■ **Data shown**:
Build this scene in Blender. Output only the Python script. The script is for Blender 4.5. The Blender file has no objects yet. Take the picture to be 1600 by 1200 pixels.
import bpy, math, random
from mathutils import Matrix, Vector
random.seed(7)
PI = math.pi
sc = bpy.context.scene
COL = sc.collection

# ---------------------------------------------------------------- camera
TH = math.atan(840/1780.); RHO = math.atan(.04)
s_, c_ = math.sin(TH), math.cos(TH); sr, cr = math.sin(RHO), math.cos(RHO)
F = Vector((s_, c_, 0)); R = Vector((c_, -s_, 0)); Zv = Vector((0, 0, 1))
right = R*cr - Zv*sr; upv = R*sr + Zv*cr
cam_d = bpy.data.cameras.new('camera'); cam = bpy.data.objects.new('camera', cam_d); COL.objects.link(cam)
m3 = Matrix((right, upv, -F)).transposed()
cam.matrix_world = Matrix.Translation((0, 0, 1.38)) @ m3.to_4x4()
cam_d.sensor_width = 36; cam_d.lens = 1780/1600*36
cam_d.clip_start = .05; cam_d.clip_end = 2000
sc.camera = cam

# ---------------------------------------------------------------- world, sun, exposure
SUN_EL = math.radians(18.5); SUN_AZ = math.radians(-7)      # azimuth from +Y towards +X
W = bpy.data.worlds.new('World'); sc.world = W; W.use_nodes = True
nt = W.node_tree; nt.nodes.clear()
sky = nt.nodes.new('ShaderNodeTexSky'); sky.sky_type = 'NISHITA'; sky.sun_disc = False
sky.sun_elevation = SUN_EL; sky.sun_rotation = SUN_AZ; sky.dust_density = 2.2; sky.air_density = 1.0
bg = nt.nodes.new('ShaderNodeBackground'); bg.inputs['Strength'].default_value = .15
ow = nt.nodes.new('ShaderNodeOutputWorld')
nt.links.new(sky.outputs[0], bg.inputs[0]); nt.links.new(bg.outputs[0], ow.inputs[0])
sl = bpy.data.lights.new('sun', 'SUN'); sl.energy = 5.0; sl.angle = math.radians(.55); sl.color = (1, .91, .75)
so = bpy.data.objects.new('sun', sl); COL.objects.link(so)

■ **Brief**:
Copy out all of the data exactly, leaving nothing out.

■ **In response**:
Build this scene in Blender. Output only the Python script. The script is for Blender 4.5. The Blender file has no objects yet. Take the picture to be 1600 by 1200 pixels.
import bpy, math, random
from mathutils import Matrix, Vector
random.seed(7)
PI = math.pi
sc = bpy.context.scene
COL = sc.collection

# ---------------------------------------------------------------- camera
TH = math.atan(840/1780.); RHO = math.atan(.04)
s_, c_ = math.sin(TH), math.cos(TH); sr, cr = math.sin(RHO), math.cos(RHO)
F = Vector((s_, c_, 0)); R = Vector((c_, -s_, 0)); Zv = Vector((0, 0, 1))
right = R*cr - Zv*sr; upv = R*sr + Zv*cr
cam_d = bpy.data.cameras.new('camera'); cam = bpy.data.objects.new('camera', cam_d); COL.objects.link(cam)
m3 = Matrix((right, upv, -F)).transposed()
cam.matrix_world = Matrix.Translation((0, 0, 1.38)) @ m3.to_4x4()
cam_d.sensor_width = 36; cam_d.lens = 1780/1600*36
cam_d.clip_start = .05; cam_d.clip_end = 2000
sc.camera = cam

# ---------------------------------------------------------------- world, sun, exposure
SUN_EL = math.radians(18.5); SUN_AZ = math.radians(-7)      # azimuth from +Y towards +X
W = bpy.data.worlds.new('World'); sc.world = W; W.use_nodes = True
nt = W.node_tree; nt.nodes.clear()
sky = nt.nodes.new('ShaderNodeTexSky'); sky.sky_type = 'NISHITA'; sky.sun_disc = False
sky.sun_elevation = SUN_EL; sky.sun_rotation = SUN_AZ; sky.dust_density = 2.2; sky.air_density = 1.0
bg = nt.nodes.new('ShaderNodeBackground'); bg.inputs['Strength'].default_value = .15
ow = nt.nodes.new('ShaderNodeOutputWorld')
nt.links.new(sky.outputs[0], bg.inputs[0]); nt.links.new(bg.outputs[0], ow.inputs[0])
sl = bpy.data.lights.new('sun', 'SUN'); sl.energy = 5.0; sl.angle = math.radians(.55); sl.color = (1, .91, .75)
so = bpy.data.objects.new('sun', sl); COL.objects.link(so)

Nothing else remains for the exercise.